--- BEGIN ---

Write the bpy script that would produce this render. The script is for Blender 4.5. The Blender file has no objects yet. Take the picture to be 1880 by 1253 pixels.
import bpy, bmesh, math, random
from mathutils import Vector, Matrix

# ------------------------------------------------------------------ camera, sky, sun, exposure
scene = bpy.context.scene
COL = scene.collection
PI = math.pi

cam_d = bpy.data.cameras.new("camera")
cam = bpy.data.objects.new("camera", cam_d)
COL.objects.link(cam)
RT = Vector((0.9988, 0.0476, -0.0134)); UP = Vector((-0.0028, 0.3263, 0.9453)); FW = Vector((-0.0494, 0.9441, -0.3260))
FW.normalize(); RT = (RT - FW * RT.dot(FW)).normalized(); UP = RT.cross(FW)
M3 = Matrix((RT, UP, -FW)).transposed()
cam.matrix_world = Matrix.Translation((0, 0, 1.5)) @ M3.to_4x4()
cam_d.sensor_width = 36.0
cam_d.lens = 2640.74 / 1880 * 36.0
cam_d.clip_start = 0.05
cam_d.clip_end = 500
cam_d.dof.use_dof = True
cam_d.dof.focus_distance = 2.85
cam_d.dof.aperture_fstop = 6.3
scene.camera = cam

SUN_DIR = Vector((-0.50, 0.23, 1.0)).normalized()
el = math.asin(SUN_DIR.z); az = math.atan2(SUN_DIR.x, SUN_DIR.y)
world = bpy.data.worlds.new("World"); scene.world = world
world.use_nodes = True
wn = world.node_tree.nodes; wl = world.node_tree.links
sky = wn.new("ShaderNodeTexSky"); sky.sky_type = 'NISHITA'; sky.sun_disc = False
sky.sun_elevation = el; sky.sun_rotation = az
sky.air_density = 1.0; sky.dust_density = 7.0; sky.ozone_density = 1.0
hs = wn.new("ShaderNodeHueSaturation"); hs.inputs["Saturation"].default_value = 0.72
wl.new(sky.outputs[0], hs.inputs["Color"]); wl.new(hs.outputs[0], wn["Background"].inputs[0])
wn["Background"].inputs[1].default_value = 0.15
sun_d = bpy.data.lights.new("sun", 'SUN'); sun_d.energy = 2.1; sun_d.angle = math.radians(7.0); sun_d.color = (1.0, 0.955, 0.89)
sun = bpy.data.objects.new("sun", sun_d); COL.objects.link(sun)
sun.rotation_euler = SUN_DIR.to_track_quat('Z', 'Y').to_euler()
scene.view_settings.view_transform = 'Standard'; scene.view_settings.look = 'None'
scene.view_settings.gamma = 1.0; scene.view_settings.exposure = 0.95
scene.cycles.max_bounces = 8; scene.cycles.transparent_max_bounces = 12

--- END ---

◆ GOAL
Give the listing again, word for word.

◆ RESPONSE FOR THIS EXERCISE
Write the bpy script that would produce this render. The script is for Blender 4.5. The Blender file has no objects yet. Take the picture to be 1880 by 1253 pixels.
import bpy, bmesh, math, random
from mathutils import Vector, Matrix

# ------------------------------------------------------------------ camera, sky, sun, exposure
scene = bpy.context.scene
COL = scene.collection
PI = math.pi

cam_d = bpy.data.cameras.new("camera")
cam = bpy.data.objects.new("camera", cam_d)
COL.objects.link(cam)
RT = Vector((0.9988, 0.0476, -0.0134)); UP = Vector((-0.0028, 0.3263, 0.9453)); FW = Vector((-0.0494, 0.9441, -0.3260))
FW.normalize(); RT = (RT - FW * RT.dot(FW)).normalized(); UP = RT.cross(FW)
M3 = Matrix((RT, UP, -FW)).transposed()
cam.matrix_world = Matrix.Translation((0, 0, 1.5)) @ M3.to_4x4()
cam_d.sensor_width = 36.0
cam_d.lens = 2640.74 / 1880 * 36.0
cam_d.clip_start = 0.05
cam_d.clip_end = 500
cam_d.dof.use_dof = True
cam_d.dof.focus_distance = 2.85
cam_d.dof.aperture_fstop = 6.3
scene.camera = cam

SUN_DIR = Vector((-0.50, 0.23, 1.0)).normalized()
el = math.asin(SUN_DIR.z); az = math.atan2(SUN_DIR.x, SUN_DIR.y)
world = bpy.data.worlds.new("World"); scene.world = world
world.use_nodes = True
wn = world.node_tree.nodes; wl = world.node_tree.links
sky = wn.new("ShaderNodeTexSky"); sky.sky_type = 'NISHITA'; sky.sun_disc = False
sky.sun_elevation = el; sky.sun_rotation = az
sky.air_density = 1.0; sky.dust_density = 7.0; sky.ozone_density = 1.0
hs = wn.new("ShaderNodeHueSaturation"); hs.inputs["Saturation"].default_value = 0.72
wl.new(sky.outputs[0], hs.inputs["Color"]); wl.new(hs.outputs[0], wn["Background"].inputs[0])
wn["Background"].inputs[1].default_value = 0.15
sun_d = bpy.data.lights.new("sun", 'SUN'); sun_d.energy = 2.1; sun_d.angle = math.radians(7.0); sun_d.color = (1.0, 0.955, 0.89)
sun = bpy.data.objects.new("sun", sun_d); COL.objects.link(sun)
sun.rotation_euler = SUN_DIR.to_track_quat('Z', 'Y').to_euler()
scene.view_settings.view_transform = 'Standard'; scene.view_settings.look = 'None'
scene.view_settings.gamma = 1.0; scene.view_settings.exposure = 0.95
scene.cycles.max_bounces = 8; scene.cycles.transparent_max_bounces = 12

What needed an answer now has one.